The current law regarding sanctions on Iran, as the one about to expire, also requires the administration to report to Congress “on whether any sanctions relief supported terrorism, human rights violation, or nuclear or missile proliferation, or went into the pockets of any senior Iranian official.” But according to the Government Accountability Office report on June 17, the State Department reports to Congress are “three years out of date“.  So, even if the law extension pass Congress and Obama does not veto it, there is little guarantee the Administration will abide by it. 

In “The Dead End of Snapback Sanctions: How the P5+1 Proposal Blocks Meaningful Re-imposition of Sanctions on Iran” (INSS, June 25, 2015*), Owen Alterman explains, “Faced with an Iranian breach of the agreement, the P5+1 face three challenges: adjudication, enforcement, and the lag time between sanctions re-imposition and impact. Of the three problems, the central one is the adjudication issue. While details of the agreement still await, at this stage, the mechanism the sides have chosen seems to favor Iran. If the parties truly wanted snapback sanctions, they would have chosen a set of tools that would actually implement them.”…

“Talks, though, do not seem to be moving in that direction. Instead, according to the Reuters and AP reports, representatives from each of the P5+1 states and Iran would themselves be the adjudicating panel. In other words, the parties themselves would be involved in the adjudication directly, not one step removed from what should be an independent panel of arbitrators. Moreover, if this P5+1-plus-Iran group would need to decide by consensus (as reported), then the system could truly be paralyzed. Reuters also reported that the decision by the panel would be non-binding, giving a legal basis for states to ignore the ruling completely. According to the AP, a final decision would come after a majority vote among the five permanent UN Security Council members. Still, that vote might – though this is unclear – only happen if the dispute resolution panel first finds, by consensus, that Iran is in breach, a finding that could well be blocked by a single holdout state among the P5+1.

“The second weakness of the process is in enforcement. Even were a hypothetical arbitration panel to find Iran in breach in a hypothetically binding ruling, key countries might not actually snap the sanctions back. To date, the Iran sanctions regime has held together remarkably well, with leading economies adhering to UN Security Council decisions. That pattern might not hold in the future. At a later date, holdout states – perhaps Russia, perhaps China, perhaps non-P5+1 states such as India – might prove less willing to implement the sanctions regime.

“The third weakness of the snapback sanctions mechanism is in the lag time before the sanctions economic have any impact.

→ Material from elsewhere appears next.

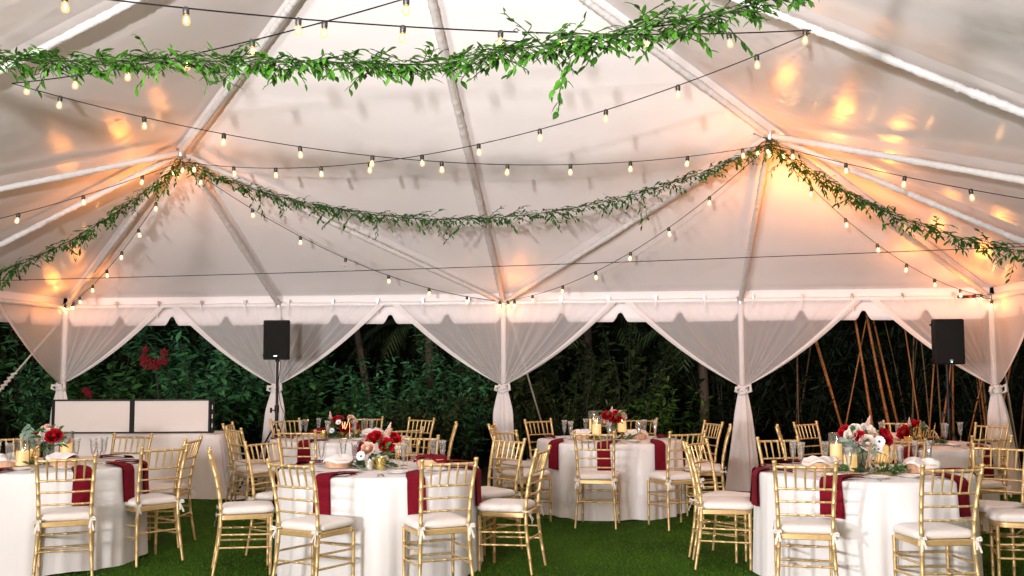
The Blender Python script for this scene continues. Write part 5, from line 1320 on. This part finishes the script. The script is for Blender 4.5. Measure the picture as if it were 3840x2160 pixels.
def palm(x, y, z, label, seed, nf=7, L=1.5):
    R = random.Random(seed); t = thing('palm', label, 'palm', (x, y, 0), 0, 'dim palms of the dark garden')
    mb = MB(); mb.tube([(0, 0, 0), (0.03, 0, z*.5), (0, 0, z)], [0.09, 0.075, 0.07], 9); mb.build('trunk', MT['bark'], t)
    for k in range(nf):
        a = 2*PI*k/nf+R.uniform(-.2, .2); pts = []
        for i in range(14):
            q = i/13; r = L*q; pts.append(Vector((r*math.cos(a)*0.9, r*math.sin(a)*0.6, z+0.55*math.sin(q*1.9)-0.9*q*q)))
        mb = MB(); mb.tube(pts, [0.012*(1-.8*i/13) for i in range(14)], 5)
        for i in range(2, 14):
            tg = (pts[i]-pts[i-1]).normalized(); sd = tg.cross(Vector((0, 0, 1))).normalized()
            for s in (-1, 1):
                for o_ in (0, .5):
                    p = pts[i].lerp(pts[i-1], o_); l = 0.42*math.sin(PI*(0.15+0.8*i/14)); e = p+sd*s*l*0.75+tg*l*0.55-Vector((0, 0, l*0.35)); wv = tg*0.018
                    mb.add([p-wv, p+wv, p.lerp(e, .5)+wv*1.1, e, p.lerp(e, .5)-wv*1.1], [(0, 1, 2, 3, 4)])
        mb.build('frond', BD, t, False)
palm(2.75, 2.9, 1.95, 'dim palm with drooping fronds between rear centre table and wide drape', 1)
palm(0.95, 3.3, 2.3, 'dim palm with hanging fronds right of the middle drape', 2)
palm(-1.6, 3.0, 2.1, 'dim palm behind the tree with the leaning trunk', 3)
def cane(a, b, r, m, label, grp, seed):
    R = random.Random(seed); A = Vector(a); B = Vector(b); L = (B-A).length; n = int(L/0.30)
    pts = []; rad = []
    side = Vector((R.uniform(-.05, .05), R.uniform(-.05, .05), 0))
    for i in range(n):
        for q, k in ((0.0, 1.0), (0.03, 1.22), (0.08, 1.0), (0.9, 0.97)):
            u = (i+q)/n; pts.append(A.lerp(B, u)+side*4*u*(1-u)); rad.append(r*k*(1-0.35*u))
    mb = MB(); mb.tube(pts, rad, 7); o = mb.build('bamboo_cane', m, None, True, 60); return tag(o, label, 'bamboo', grp)
CANES = [((4.9, 2.49, 0.0), (3.93, 2.11, 3.4), 0.022, 'first orange bamboo cane from the left, leaning beside its thinner twin'),
 ((4.96, 2.49, 0.0), (3.98, 2.11, 3.4), 0.018, 'thinner second bamboo cane from the left, close to the first'),
 ((5.1, 1.79, 0.0), (4.58, 1.46, 3.4), 0.024, 'third orange bamboo cane from left, behind the blush flowers'),
 ((5.41, 1.85, 0.0), (4.78, 1.51, 3.4), 0.026, 'thickest orange bamboo cane, behind the pointed white plume'),
 ((5.7, 2.49, 0.0), (4.96, 2.13, 3.4), 0.022, 'bamboo cane splitting rightward from the thickest cane'),
 ((5.92, 2.43, 0.0), (5.45, 2.11, 3.4), 0.014, 'thin bamboo cane right of the thickest pair'),
 ((5.9, 2.38, 0.0), (6.15, 2.14, 3.4), 0.016, 'thin bamboo cane leaning right, left of the upright bright cane'),
 ((5.97, 2.09, 0.0), (6.47, 1.89, 3.4), 0.018, 'bamboo cane leaning right just behind the upright bright cane'),
 ((6.3, 2.37, 0.0), (6.38, 2.12, 3.4), 0.02, 'upright bright bamboo cane left of the right speaker'),
 ((6.84, 2.44, 0.0), (6.42, 2.12, 3.4), 0.016, 'thin bamboo cane right below the right speaker'),
 ((7.04, 2.44, 0.0), (6.46, 2.11, 3.4), 0.018, 'bamboo cane left half of the crossing pair by the right drape'),
 ((6.68, 2.06, 0.0), (7.38, 1.87, 3.4), 0.018, 'bamboo cane right half of the crossing pair by the right drape'),
 ((4.57, 2.03, 0.0), (5.27, 1.84, 3.4), 0.014, 'short dim bamboo stub between the left canes'),
 ((6.34, 2.21, 0.0), (7.22, 2.04, 3.4), 0.013, 'slim bamboo cane leaning right toward the rightmost drape')]
for i, (a_, b_, r, label) in enumerate(CANES): cane(a_, b_, r, MT['bamboo'], label, 'orange-lit bamboo canes', i)
RR = random.Random(77)
FAINT = lambda i: 'faint dark bamboo cane standing behind the orange-lit canes'
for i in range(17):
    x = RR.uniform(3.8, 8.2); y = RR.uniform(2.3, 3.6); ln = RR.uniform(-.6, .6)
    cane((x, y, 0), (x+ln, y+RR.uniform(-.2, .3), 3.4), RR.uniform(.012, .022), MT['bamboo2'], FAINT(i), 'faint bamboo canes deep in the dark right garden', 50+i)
t = thing('bamboo_foliage', 'sparse dark bamboo leaves hanging among the canes', 'bamboo leaves', (5.8, 2.2, 0)); R = np.random.default_rng(3); n = 500
o = leaf_cloud('foliage', np.stack([R.uniform(-2.2, 2.4, n), R.uniform(-.5, 1.0, n), R.uniform(0.6, 3.4, n)], 1), R.normal(0, .6, (n, 3))+np.array([0, 0, -.8]), R.normal(0, .4, (n, 3))+np.array([0, -.6, .6]), R.uniform(.10, .2, n), MT['bush_unlit'], t, np.full(n, .5)); o['kind'] = 'stuff'

# ------------------------------------------------------------------ labels of the repeated table things
ORD = ['first', 'second', 'third', 'fourth', 'fifth', 'sixth', 'seventh', 'eighth', 'ninth', 'tenth']
TXT = dict(napkin=('burgundy napkin hanging over the edge', 'napkin', 'burgundy napkins on the table edges'), flute=('cut crystal champagne flute', 'glass', 'crystal champagne flutes'),
           plate=('small white side plate', 'plate', 'white side plates'), fork=('steel fork on white cloth', 'fork', 'forks laid on the tables'), knife=('steel knife on white cloth', 'knife', 'knives laid on the tables'),
           candle=('glowing cream candle in glass cylinder', 'candle', 'candles in glass cylinders'), cup=('gold speckled votive cup', 'cup', 'gold votive cups'),
           basket=('round splint bread basket', 'basket', 'bread baskets'), cloth=('white cloth heaped in the bread basket', 'cloth', 'cloths in the bread baskets'), cloth_red=('burgundy cloth heaped in the bread basket', 'cloth', 'cloths in the bread baskets'))
buckets = {}
for o, k, tk in REG: buckets.setdefault((k, tk), []).append(o)
for (k, tk), L in buckets.items():
    L.sort(key=lambda o: screen_x(o.location) if k != 'napkin' else screen_x(sum((Vector(v.co) for v in o.data.vertices), Vector())/len(o.data.vertices)))
    txt, cat, grp = TXT[k]
    for i, o in enumerate(L):
        if len(L) == 1: lab = '%s on the %s' % (txt, TN[tk])
        elif len(L) == 2: lab = '%s, %s one on the %s' % (txt, ('left', 'right')[i], TN[tk])
        else: lab = '%s, %s from left on the %s' % (txt, ORD[i], TN[tk])
        tag(o, lab, cat, grp)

Economic sanctions do not bite from the day they are imposed. It takes time for businesses to step back from contracts, and then for the impact to seep into the economy and be translated into political pressure. As the Washington-based Iran Task Force has noted, much of the impact of sanctions is a psychological impact on business decisions, difficult to reinstate once the sanctions are lifted following the signing of the comprehensive agreement. These dynamics give Iran a built-in advantage; once sanctions are lifted, the default position is that they are not in place.

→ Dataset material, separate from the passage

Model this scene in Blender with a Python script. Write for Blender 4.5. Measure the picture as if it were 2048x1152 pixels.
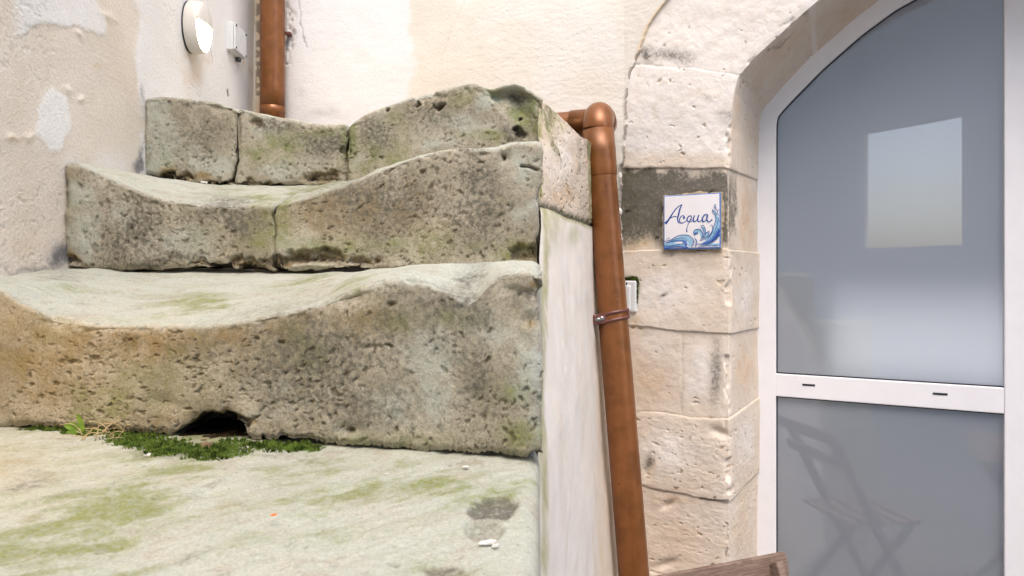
import bpy, bmesh, math, random
import numpy as np
from math import radians, sin, cos, pi

# ------------------------------------------------------------------ camera, light, exposure
scene = bpy.context.scene
for o in list(bpy.data.objects):
    bpy.data.objects.remove(o)
COL = scene.collection
F, CX, CY, CZ = 1400.0, 1024.0, 556.0, 1.5      # focal length in photo pixels, horizon, eye height

cam = bpy.data.cameras.new('camera')
cam.sensor_width = 36.0
cam.lens = 36.0 * F / 2048.0
cam.shift_y = -(576.0 - CY) / 2048.0
cam.clip_start, cam.clip_end = 0.02, 500
cam.dof.use_dof = True
cam.dof.focus_distance = 1.75
cam.dof.aperture_fstop = 11.0
camo = bpy.data.objects.new('camera', cam)
camo.location = (0, 0, CZ)
camo.rotation_euler = (radians(90), 0, 0)
COL.objects.link(camo)
scene.camera = camo

SUN_EL, SUN_AZ = radians(58), radians(168)       # azimuth clockwise from +Y: the light comes from behind the camera
world = bpy.data.worlds.new('World')
scene.world = world
world.use_nodes = True
wn = world.node_tree.nodes
sky = wn.new('ShaderNodeTexSky')
sky.sky_type = 'NISHITA'
sky.sun_disc = False
sky.sun_elevation, sky.sun_rotation = SUN_EL, SUN_AZ
sky.air_density, sky.dust_density, sky.ozone_density = 1.0, 4.0, 1.0
wn['Background'].inputs['Strength'].default_value = 0.15
world.node_tree.links.new(sky.outputs[0], wn['Background'].inputs['Color'])

sun = bpy.data.lights.new('sun', 'SUN')
sun.energy, sun.angle, sun.color = 0.5, radians(70), (1.0, 0.985, 0.96)
suno = bpy.data.objects.new('sun', sun)
sd = np.array([sin(SUN_AZ) * cos(SUN_EL), cos(SUN_AZ) * cos(SUN_EL), sin(SUN_EL)])
from mathutils import Vector, Matrix
suno.rotation_euler = Vector(sd).to_track_quat('Z', 'Y').to_euler()
suno.location = (0, -2, 6)
COL.objects.link(suno)

scene.view_settings.view_transform = 'Standard'
scene.view_settings.look = 'None'
scene.view_settings.gamma = 1
scene.view_settings.exposure = 1.42
scene.cycles.max_bounces = 8
scene.cycles.sample_clamp_indirect = 8
scene.cycles.use_denoising = True

rng = np.random.default_rng(7)
random.seed(7)

# ------------------------------------------------------------------ small helpers
def lin(h):
    h = h.lstrip('#')
    v = [int(h[i:i + 2], 16) / 255 for i in (0, 2, 4)]
    return tuple([c / 12.92 if c <= 0.04045 else ((c + 0.055) / 1.055) ** 2.4 for c in v] + [1.0])

def P(px, py, Y):
    "a photo pixel at depth Y as a point of the place"
    return np.array([(px - CX) / F * Y, Y, CZ + (CY - py) / F * Y])

def proj(p):
    return CX + F * p[..., 0] / p[..., 1], CY - F * (p[..., 2] - CZ) / p[..., 1]

def ip(x, pts):
    a = np.array(pts, float)
    return np.interp(x, a[:, 0], a[:, 1])

def smooth_ip(x, pts, k=9):
    "interpolation with rounded corners"
    y = ip(x, pts)
    if len(y) > 3 * k:
        w = np.hanning(k + 2)[1:-1]; w /= w.sum()
        yp = np.pad(y, (k // 2, k // 2), mode='edge')
        y = np.convolve(yp, w, mode='valid')
    return y

def sstep(a, b, x):
    t = np.clip((x - a) / (b - a), 0, 1)
    return t * t * (3 - 2 * t)

def _hash(ix, iy, iz, seed):
    h = (ix.astype(np.uint32) * np.uint32(374761393) + iy.astype(np.uint32) * np.uint32(668265263)
         + iz.astype(np.uint32) * np.uint32(2147483647 - 58) + np.uint32(seed * 1274126177 & 0xffffffff))
    h = (h ^ (h >> np.uint32(13))) * np.uint32(1274126177)
    h = h ^ (h >> np.uint32(16))
    h = (h ^ (h >> np.uint32(7))) * np.uint32(2246822519)
    h = h ^ (h >> np.uint32(15))
    return h.astype(np.float64) / 4294967295.0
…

“Of the three problems, the central one is the adjudication issue which, if resolved, could enable at least the United States and European Union to re-impose a sanctions regime under cover of the agreement’s terms. The details of the agreement still await. At this stage, though, the mechanism the sides have chosen seems to favor Iran, with the Iranian government directly in the decision making chamber. Each of the P5+1 states would be individually part of the adjudication process – again, not represented by a single arbitrator one step removed from the parties’ official representatives. Depending on how the mechanism operates, this might enable Iran to seek out a single P5+1 state as a weak link to torpedo a sanctions snapback, and depending on the agreement’s terms, potentially without the issue reaching the majority vote of the five Security Council permanent members at all. In her testimony, Ambassador Power promised Congress that the US “will retain the ability to snap back multilateral sanctions architecture back in place, without Russian or Chinese support.” Time will tell whether the result is that straightforward.

“This choice of conflict resolution mechanism is telling. In the negotiations with Iran, the P5+1 states have deployed their all-star diplomats and lawyers, who surely know that they could choose an arbitration mechanism. Instead, they chose a political mechanism, which thereby keeps the decision in the hands of governments rather than outsources it to independent arbitrators.

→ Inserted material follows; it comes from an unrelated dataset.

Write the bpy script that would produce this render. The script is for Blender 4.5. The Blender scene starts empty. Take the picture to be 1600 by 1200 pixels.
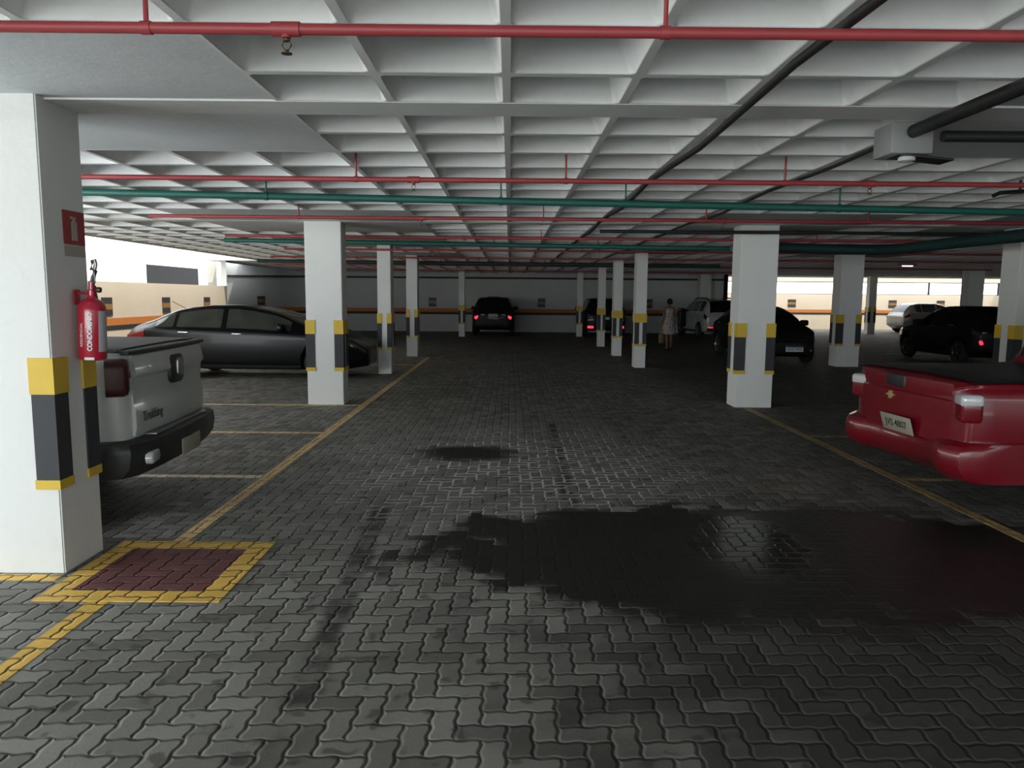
import bpy, bmesh, math, random
from mathutils import Vector, Matrix
random.seed(7)
PI = math.pi
S = bpy.context.scene
COL = S.collection

# ------------------------------------------------------------------ camera, sky, light, exposure
EYE = 1.6526
cam_d = bpy.data.cameras.new('camera')
cam_d.sensor_width = 36.0
cam_d.lens = 26.068
cam_d.clip_start = 0.05
cam_d.clip_end = 300
cam = bpy.data.objects.new('camera', cam_d)
COL.objects.link(cam)
r_, u_, f_ = (0.999965, -0.002471, 0.008053), (-0.007708, 0.117115, 0.993088), (0.003397, 0.993115, -0.117092)
cam.matrix_world = Matrix(((r_[0], u_[0], -f_[0], 0), (r_[1], u_[1], -f_[1], 0), (r_[2], u_[2], -f_[2], EYE), (0, 0, 0, 1)))
S.camera = cam

W_ = bpy.data.worlds.new('sky')
S.world = W_
W_.use_nodes = True
bg = W_.node_tree.nodes['Background']
bg.inputs['Color'].default_value = (0.93, 0.97, 1.0, 1)
bg.inputs['Strength'].default_value = 3.2


def area(name, loc, rot, sx, sy, power, color, portal=False):
    d = bpy.data.lights.new(name, 'AREA')
    d.shape = 'RECTANGLE'
    d.size, d.size_y = sx, sy
    d.energy = power
    d.color = color
    if portal:
        d.cycles.is_portal = True
    o = bpy.data.objects.new(name, d)
    o.location, o.rotation_euler = loc, rot
    COL.objects.link(o)
    return o


# daylight entering by the open entrance side behind the viewer
area('entrance_daylight', (-5.0, -8.9, 1.35), (PI / 2, 0, 0), 9.0, 2.5, 600, (0.82, 0.95, 1.0))
# added fill light hidden by the front pillar, brightens the pillars farther back
area('side_fill', (-8.2, 5.0, 1.4), (PI / 2, 0, math.radians(-50)), 7.0, 2.4, 540, (0.88, 0.96, 1.0))
sd_ = bpy.data.lights.new('sun', 'SUN')
sd_.energy = 3.9
sd_.angle = 0.02
sd_.color = (1.0, 0.97, 0.92)
so_ = bpy.data.objects.new('sun', sd_)
so_.rotation_euler = Vector((-0.30, 0.20, -0.93)).to_track_quat('-Z', 'Y').to_euler()
COL.objects.link(so_)
S.view_settings.view_transform = 'Standard'
S.view_settings.look = 'None'
S.view_settings.gamma = 1.0
S.view_settings.use_curve_mapping = False
S.view_settings.exposure = 0.08
try:
    S.cycles.use_denoising = True
    S.cycles.max_bounces = 8
    S.cycles.diffuse_bounces = 5
    S.cycles.glossy_bounces = 4
    S.cycles.caustics_reflective = False
    S.cycles.caustics_refractive = False
    S.cycles.sample_clamp_indirect = 6.0
except Exception:
    pass


# ------------------------------------------------------------------ node helper
class NT:
    def __init__(self, name):
        self.mat = bpy.data.materials.new(name)
        self.mat.use_nodes = True
        self.t = self.mat.node_tree
        self.b = self.t.nodes['Principled BSDF']
        tc = self.t.nodes.new('ShaderNodeTexCoord')
        self.obj = tc.outputs['Object']

    def put(self, sock, v):
        if hasattr(v, 'is_linked') or hasattr(v, 'links'):
            self.t.links.new(v, sock)
        elif isinstance(v, (tuple, list)):
            n = len(sock.default_value)
            sock.default_value = tuple(v)[:n] if len(v) >= n else tuple(v) + (1,) * (n - len(v))
        else:
            sock.default_value = v

    def m(self, op, *a):
        n = self.t.nodes.new('ShaderNodeMath')
        n.operation = op
        for i, v in enumerate(a):
            self.put(n.inputs[i], v)
        return n.outputs[0]

    def mix(self, fac, a, b):
        n = self.t.nodes.new('ShaderNodeMix')
        n.data_type = 'RGBA'
        self.put(n.inputs[0], fac)
        self.put(n.inputs[6], a)
        self.put(n.inputs[7], b)
        return n.outputs[2]

    def noise(self, scale, detail=4, rough=0.55, vec=None):
        n = self.t.nodes.new('ShaderNodeTexNoise')
        n.inputs['Scale'].default_value = scale
        n.inputs['Detail'].default_value = detail
        n.inputs['Roughness'].default_value = rough
        self.t.links.new(vec or self.obj, n.inputs['Vector'])
        return n.outputs[0]

    def white(self, x, y):
        c = self.t.nodes.new('ShaderNodeCombineXYZ')
        self.put(c.inputs[0], x)
        self.put(c.inputs[1], y)
        n = self.t.nodes.new('ShaderNodeTexWhiteNoise')
        n.noise_dimensions = '2D'
        self.t.links.new(c.outputs[0], n.inputs['Vector'])
        return n.outputs[0]

    def xyz(self):
        n = self.t.nodes.new('ShaderNodeSeparateXYZ')
        self.t.links.new(self.obj, n.inputs[0])
        return n.outputs

    def sm(self, v, a, b):
        n = self.t.nodes.new('ShaderNodeMapRange')
        n.interpolation_type = 'SMOOTHSTEP'
        self.put(n.inputs[0], v)
        n.inputs[1].default_value, n.inputs[2].default_value = a, b
        return n.outputs[0]

    def bump(self, h, strength, dist):
        n = self.t.nodes.new('ShaderNodeBump')
        n.inputs['Strength'].default_value = strength
        n.inputs['Distance'].default_value = dist
        self.put(n.inputs['Height'], h)
        self.t.links.new(n.outputs[0], self.b.inputs['Normal'])

    def set(self, **k):
        for a, v in k.items():
            self.put(self.b.inputs[a.replace('_', ' ')], v)
        return self


def plain(name, col, rough=0.5, metal=0.0, spec=0.5, coat=0.0, var=0.06, emit=None, es=0.0, scale=9.0):
    n = NT(name)
    f = n.noise(scale, 3)
    d = tuple(c * (1 - var * 2.2) for c in col)
    l = tuple(min(1, c * (1 + var)) for c in col)
    n.set(Base_Color=n.mix(f, d, l), Roughness=rough, Metallic=metal)
    n.b.inputs['Specular IOR Level'].default_value = spec
    n.b.inputs['Coat Weight'].default_value = coat
    n.b.inputs['Coat Roughness'].default_value = 0.05
    if emit:
        n.b.inputs['Emission Color'].default_value = (*emit, 1)
        n.b.inputs['Emission Strength'].default_value = es
    return n.mat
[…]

“Some will argue that Iran would not have agreed to an arbitration process. Others will argue that the P5+1 states are to blame, in that at least some of them want to retain control over re-imposing sanctions. Either way, the decision to use a political and not a legal body to decide on sanctions is an early indication that sanctions will not snap back. If the parties truly wanted snapback sanctions, they would have chosen a set of tools that would actually implement them.

“This does not, in itself, mean that the emerging deal is a bad one. Other rewards could, in principle, outweigh this risk. It does mean, though, that those seeking to keep Iran to the deal will need leverage other than the sanctions. This leverage could include carrots or sticks. Israel should hope the leverage does not include carrots, since those carrots could well include global powers acquiescing to Iranian interests in the region. Instead, Israeli policymakers should start thinking about sticks. Beyond the military option, these sticks could include unilateral sanctions imposed by the United States or European governments in the event that the P5+1 decision making mechanism runs aground. Israel should think, even now, how such a mechanism could be created, and when and how to encourage it.